- **Exercise**: Repeat the listing exactly as given, omitting every image.

- **Supplied material**:
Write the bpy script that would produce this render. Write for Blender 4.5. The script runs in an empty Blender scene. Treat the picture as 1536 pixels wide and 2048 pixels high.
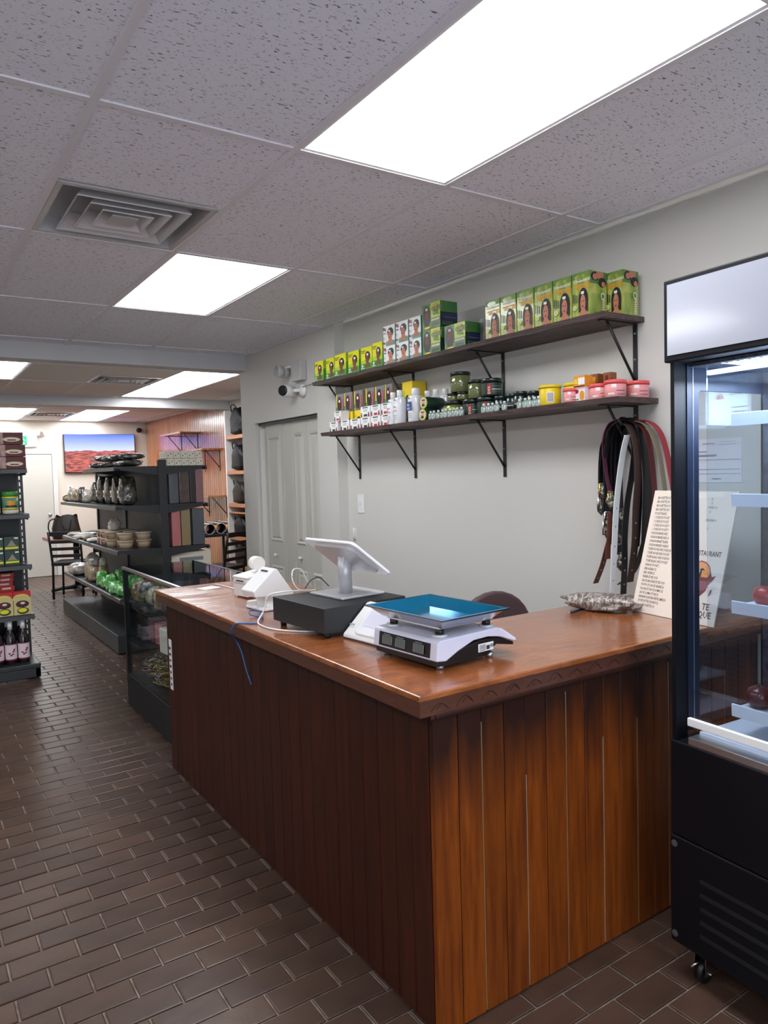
import bpy, bmesh, math, random
from math import sin, cos, pi, radians, sqrt
from mathutils import Vector, Matrix
random.seed(7)
S = bpy.context.scene
COL = S.collection

# ------------------------------------------------------------------ camera
cam = bpy.data.cameras.new('camera'); camo = bpy.data.objects.new('camera', cam); COL.objects.link(camo)
S.camera = camo
FPX, YAW, PIT, ROL = 1458.07, 0.587107, -0.054377, -0.0275995
fw = Vector((sin(YAW)*cos(PIT), cos(YAW)*cos(PIT), sin(PIT)))
r0 = Vector((cos(YAW), -sin(YAW), 0)); u0 = r0.cross(fw)
rt = r0*cos(ROL)+u0*sin(ROL); up = -r0*sin(ROL)+u0*cos(ROL)
camo.matrix_world = Matrix(((rt.x, up.x, -fw.x, 0), (rt.y, up.y, -fw.y, 0), (rt.z, up.z, -fw.z, 1.5), (0, 0, 0, 1)))
cam.sensor_fit = 'HORIZONTAL'; cam.sensor_width = 36; cam.lens = 36*FPX/1536
cam.clip_start = 0.05; cam.clip_end = 60
# ------------------------------------------------------------------ world, exposure
w = bpy.data.worlds.new('world'); S.world = w; w.use_nodes = True
w.node_tree.nodes['Background'].inputs[0].default_value = (0.75, 0.82, 1, 1)
w.node_tree.nodes['Background'].inputs[1].default_value = 0.05
S.view_settings.view_transform = 'Standard'; S.view_settings.look = 'None'
S.view_settings.gamma = 1; S.view_settings.use_curve_mapping = False
S.view_settings.exposure = 1.42
LAMP = 4.6          # panel brightness
da = bpy.data.lights.new('added_fill', 'AREA'); da.shape = 'RECTANGLE'; da.size = 4.0; da.size_y = 1.9; da.energy = 40; da.color = (.86, .9, 1)  # added fill lamp behind the viewer, lifts the ceiling brightness
dao = bpy.data.objects.new('added_fill', da); COL.objects.link(dao); dao.location = (0, -3.2, 1.35); dao.rotation_euler = (radians(90), 0, 0)
CZ = 2.537          # ceiling height
XW, XD = 2.65, 2.57 # shelf wall, closet wall
TOP = 0.935         # counter top
S1, S2 = 2.122, 1.776  # wall shelf tops

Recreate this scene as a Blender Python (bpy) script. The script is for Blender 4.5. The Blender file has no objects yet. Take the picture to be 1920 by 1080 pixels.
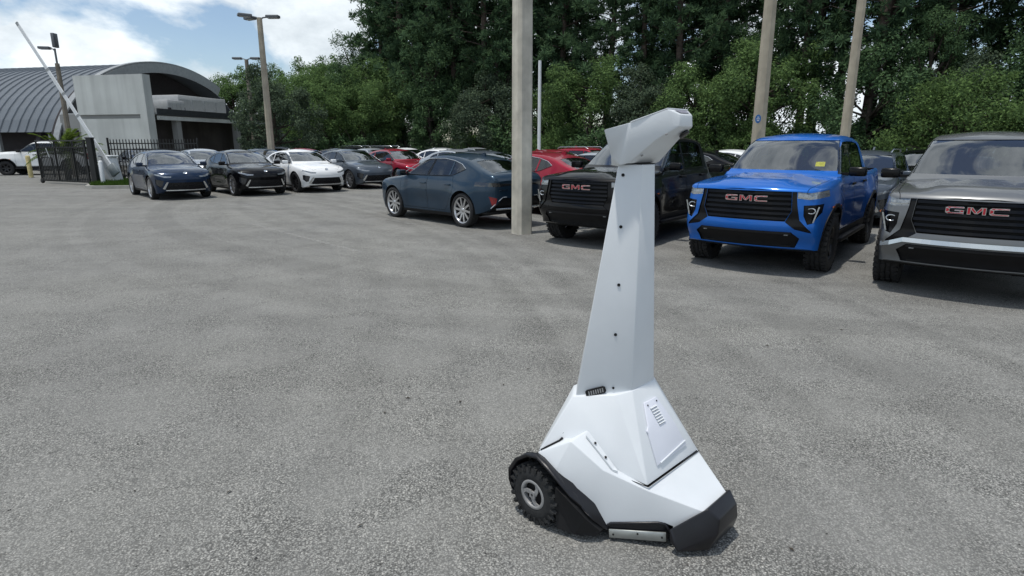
import bpy, bmesh, math, random
import numpy as np
from mathutils import Vector, Matrix, Euler

R = math.radians
scene = bpy.context.scene
COL = scene.collection

# ------------------------------------------------------------------ camera
cam_d = bpy.data.cameras.new('camera')
cam_d.sensor_width = 36.0
cam_d.lens = 21.07
cam_d.clip_start = 0.05
cam_d.clip_end = 3000
cam = bpy.data.objects.new('camera', cam_d)
COL.objects.link(cam)
cam.location = (0, 0, 1.8)
cam.rotation_euler = (R(90 - 13.5), 0, 0)
scene.camera = cam

# ------------------------------------------------------------------ world, sun, exposure
SUN_EL, SUN_AZ = 78.0, 240.0          # elevation; compass bearing measured clockwise from +Y
sun_dir = Vector((math.sin(R(SUN_AZ)) * math.cos(R(SUN_EL)), math.cos(R(SUN_AZ)) * math.cos(R(SUN_EL)), math.sin(R(SUN_EL))))
world = bpy.data.worlds.new('World')
scene.world = world
world.use_nodes = True
wn, wl = world.node_tree.nodes, world.node_tree.links
wn.clear()
w_out = wn.new('ShaderNodeOutputWorld')
w_bg = wn.new('ShaderNodeBackground')
w_sky = wn.new('ShaderNodeTexSky')
w_sky.sky_type = 'NISHITA'
w_sky.sun_disc = False
w_sky.sun_elevation = R(SUN_EL)
w_sky.sun_rotation = R(SUN_AZ)
w_sky.air_density = 1.0
w_sky.dust_density = 0.6
w_sky.ozone_density = 2.0
SKY_STRENGTH = 0.12
CLOUD_SHIFT = (2.1, 3.3, 0.5)
w_bg.inputs['Strength'].default_value = SKY_STRENGTH


def wnode(kind, **kw):
    n = wn.new(kind)
    for k, v in kw.items():
        setattr(n, k, v)
    return n


# cumulus deck: fractal noise over the view direction, flattened so that the banks lie level
tc = wnode('ShaderNodeTexCoord')
mapn = wnode('ShaderNodeMapping')
mapn.inputs['Location'].default_value = CLOUD_SHIFT
mapn.inputs['Scale'].default_value = (1.0, 1.0, 1.7)
wl.new(tc.outputs['Generated'], mapn.inputs['Vector'])
n1 = wnode('ShaderNodeTexNoise')
n1.inputs['Scale'].default_value = 3.8
n1.inputs['Detail'].default_value = 10
n1.inputs['Roughness'].default_value = 0.55
n1.inputs['Distortion'].default_value = 0.25
wl.new(mapn.outputs[0], n1.inputs['Vector'])
r1 = wnode('ShaderNodeValToRGB')
r1.color_ramp.elements[0].position = 0.455; r1.color_ramp.elements[0].color = (0.04, 0.04, 0.04, 1)
r1.color_ramp.elements[1].position = 0.535; r1.color_ramp.elements[1].color = (1, 1, 1, 1)
wl.new(n1.outputs['Fac'], r1.inputs[0])
n2 = wnode('ShaderNodeTexNoise')
n2.inputs['Scale'].default_value = 6.5
n2.inputs['Detail'].default_value = 8
n2.inputs['Roughness'].default_value = 0.58
wl.new(mapn.outputs[0], n2.inputs['Vector'])
r2 = wnode('ShaderNodeValToRGB')
r2.color_ramp.elements[0].position = 0.36; r2.color_ramp.elements[0].color = (4.6, 5.2, 5.7, 1)
r2.color_ramp.elements[1].position = 0.64; r2.color_ramp.elements[1].color = (8.2, 8.8, 9.2, 1)
wl.new(n2.outputs['Fac'], r2.inputs[0])
mixc = wnode('ShaderNodeMix', data_type='RGBA')
wl.new(r1.outputs[0], mixc.inputs['Factor'])
wl.new(w_sky.outputs[0], mixc.inputs['A'])
wl.new(r2.outputs[0], mixc.inputs['B'])
wl.new(mixc.outputs['Result'], w_bg.inputs['Color'])
wl.new(w_bg.outputs[0], w_out.inputs['Surface'])

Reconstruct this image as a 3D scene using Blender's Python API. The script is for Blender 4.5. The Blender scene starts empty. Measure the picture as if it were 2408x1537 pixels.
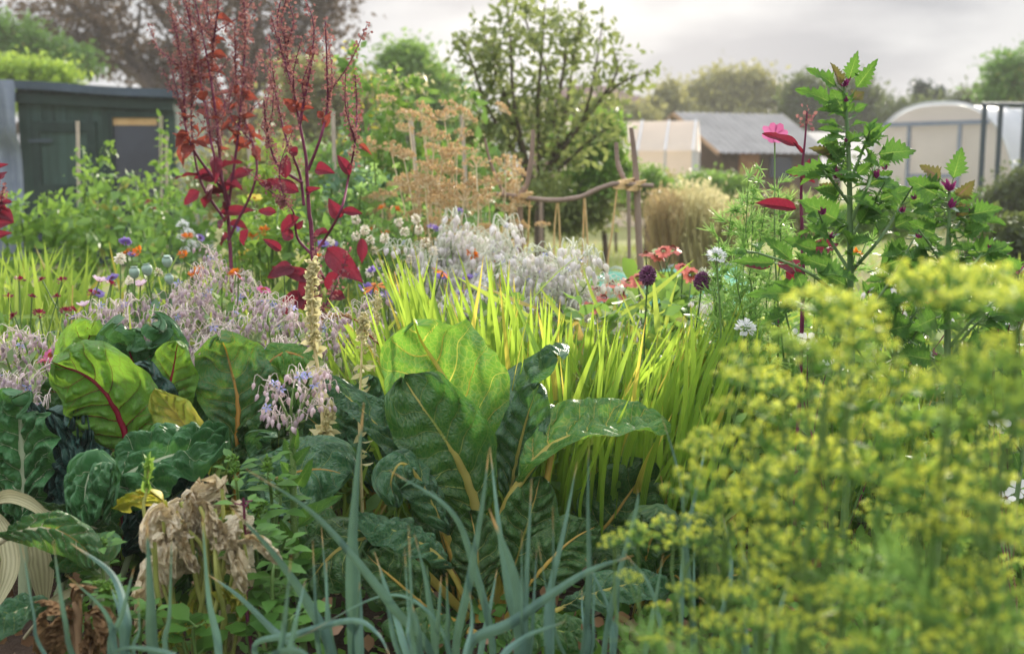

- **Task output**:
Write the bpy script that would produce this render. Write for Blender 4.5. The script runs in an empty Blender scene. Treat the picture as 1536 pixels wide and 2048 pixels high.
import bpy, bmesh, math, random
from math import sin, cos, pi, radians, sqrt
from mathutils import Vector, Matrix
random.seed(7)
S = bpy.context.scene
COL = S.collection

# ------------------------------------------------------------------ camera
cam = bpy.data.cameras.new('camera'); camo = bpy.data.objects.new('camera', cam); COL.objects.link(camo)
S.camera = camo
FPX, YAW, PIT, ROL = 1458.07, 0.587107, -0.054377, -0.0275995
fw = Vector((sin(YAW)*cos(PIT), cos(YAW)*cos(PIT), sin(PIT)))
r0 = Vector((cos(YAW), -sin(YAW), 0)); u0 = r0.cross(fw)
rt = r0*cos(ROL)+u0*sin(ROL); up = -r0*sin(ROL)+u0*cos(ROL)
camo.matrix_world = Matrix(((rt.x, up.x, -fw.x, 0), (rt.y, up.y, -fw.y, 0), (rt.z, up.z, -fw.z, 1.5), (0, 0, 0, 1)))
cam.sensor_fit = 'HORIZONTAL'; cam.sensor_width = 36; cam.lens = 36*FPX/1536
cam.clip_start = 0.05; cam.clip_end = 60
# ------------------------------------------------------------------ world, exposure
w = bpy.data.worlds.new('world'); S.world = w; w.use_nodes = True
w.node_tree.nodes['Background'].inputs[0].default_value = (0.75, 0.82, 1, 1)
w.node_tree.nodes['Background'].inputs[1].default_value = 0.05
S.view_settings.view_transform = 'Standard'; S.view_settings.look = 'None'
S.view_settings.gamma = 1; S.view_settings.use_curve_mapping = False
S.view_settings.exposure = 1.42
LAMP = 4.6          # panel brightness
da = bpy.data.lights.new('added_fill', 'AREA'); da.shape = 'RECTANGLE'; da.size = 4.0; da.size_y = 1.9; da.energy = 40; da.color = (.86, .9, 1)  # added fill lamp behind the viewer, lifts the ceiling brightness
dao = bpy.data.objects.new('added_fill', da); COL.objects.link(dao); dao.location = (0, -3.2, 1.35); dao.rotation_euler = (radians(90), 0, 0)
CZ = 2.537          # ceiling height
XW, XD = 2.65, 2.57 # shelf wall, closet wall
TOP = 0.935         # counter top
S1, S2 = 2.122, 1.776  # wall shelf tops

Recreate this scene as a Blender Python (bpy) script. The script is for Blender 4.5. The Blender file has no objects yet. Take the picture to be 1920 by 1080 pixels.
import bpy, bmesh, math, random
import numpy as np
from mathutils import Vector, Matrix, Euler

R = math.radians
scene = bpy.context.scene
COL = scene.collection

# ------------------------------------------------------------------ camera
cam_d = bpy.data.cameras.new('camera')
cam_d.sensor_width = 36.0
cam_d.lens = 21.07
cam_d.clip_start = 0.05
cam_d.clip_end = 3000
cam = bpy.data.objects.new('camera', cam_d)
COL.objects.link(cam)
cam.location = (0, 0, 1.8)
cam.rotation_euler = (R(90 - 13.5), 0, 0)
scene.camera = cam

# ------------------------------------------------------------------ world, sun, exposure
SUN_EL, SUN_AZ = 78.0, 240.0          # elevation; compass bearing measured clockwise from +Y
sun_dir = Vector((math.sin(R(SUN_AZ)) * math.cos(R(SUN_EL)), math.cos(R(SUN_AZ)) * math.cos(R(SUN_EL)), math.sin(R(SUN_EL))))
world = bpy.data.worlds.new('World')
scene.world = world
world.use_nodes = True
wn, wl = world.node_tree.nodes, world.node_tree.links
wn.clear()
w_out = wn.new('ShaderNodeOutputWorld')
w_bg = wn.new('ShaderNodeBackground')
w_sky = wn.new('ShaderNodeTexSky')
w_sky.sky_type = 'NISHITA'
w_sky.sun_disc = False
w_sky.sun_elevation = R(SUN_EL)
w_sky.sun_rotation = R(SUN_AZ)
w_sky.air_density = 1.0
w_sky.dust_density = 0.6
w_sky.ozone_density = 2.0
SKY_STRENGTH = 0.12
CLOUD_SHIFT = (2.1, 3.3, 0.5)
w_bg.inputs['Strength'].default_value = SKY_STRENGTH


def wnode(kind, **kw):
    n = wn.new(kind)
    for k, v in kw.items():
        setattr(n, k, v)
    return n


# cumulus deck: fractal noise over the view direction, flattened so that the banks lie level
tc = wnode('ShaderNodeTexCoord')
mapn = wnode('ShaderNodeMapping')
mapn.inputs['Location'].default_value = CLOUD_SHIFT
mapn.inputs['Scale'].default_value = (1.0, 1.0, 1.7)
wl.new(tc.outputs['Generated'], mapn.inputs['Vector'])
n1 = wnode('ShaderNodeTexNoise')
n1.inputs['Scale'].default_value = 3.8
n1.inputs['Detail'].default_value = 10
n1.inputs['Roughness'].default_value = 0.55
n1.inputs['Distortion'].default_value = 0.25
wl.new(mapn.outputs[0], n1.inputs['Vector'])
r1 = wnode('ShaderNodeValToRGB')
r1.color_ramp.elements[0].position = 0.455; r1.color_ramp.elements[0].color = (0.04, 0.04, 0.04, 1)
r1.color_ramp.elements[1].position = 0.535; r1.color_ramp.elements[1].color = (1, 1, 1, 1)
wl.new(n1.outputs['Fac'], r1.inputs[0])
n2 = wnode('ShaderNodeTexNoise')
n2.inputs['Scale'].default_value = 6.5
n2.inputs['Detail'].default_value = 8
n2.inputs['Roughness'].default_value = 0.58
wl.new(mapn.outputs[0], n2.inputs['Vector'])
r2 = wnode('ShaderNodeValToRGB')
r2.color_ramp.elements[0].position = 0.36; r2.color_ramp.elements[0].color = (4.6, 5.2, 5.7, 1)
r2.color_ramp.elements[1].position = 0.64; r2.color_ramp.elements[1].color = (8.2, 8.8, 9.2, 1)
wl.new(n2.outputs['Fac'], r2.inputs[0])
mixc = wnode('ShaderNodeMix', data_type='RGBA')
wl.new(r1.outputs[0], mixc.inputs['Factor'])
wl.new(w_sky.outputs[0], mixc.inputs['A'])
wl.new(r2.outputs[0], mixc.inputs['B'])
wl.new(mixc.outputs['Result'], w_bg.inputs['Color'])
wl.new(w_bg.outputs[0], w_out.inputs['Surface'])

Reconstruct this image as a 3D scene using Blender's Python API. The script is for Blender 4.5. The Blender scene starts empty. Measure the picture as if it were 2408x1537 pixels.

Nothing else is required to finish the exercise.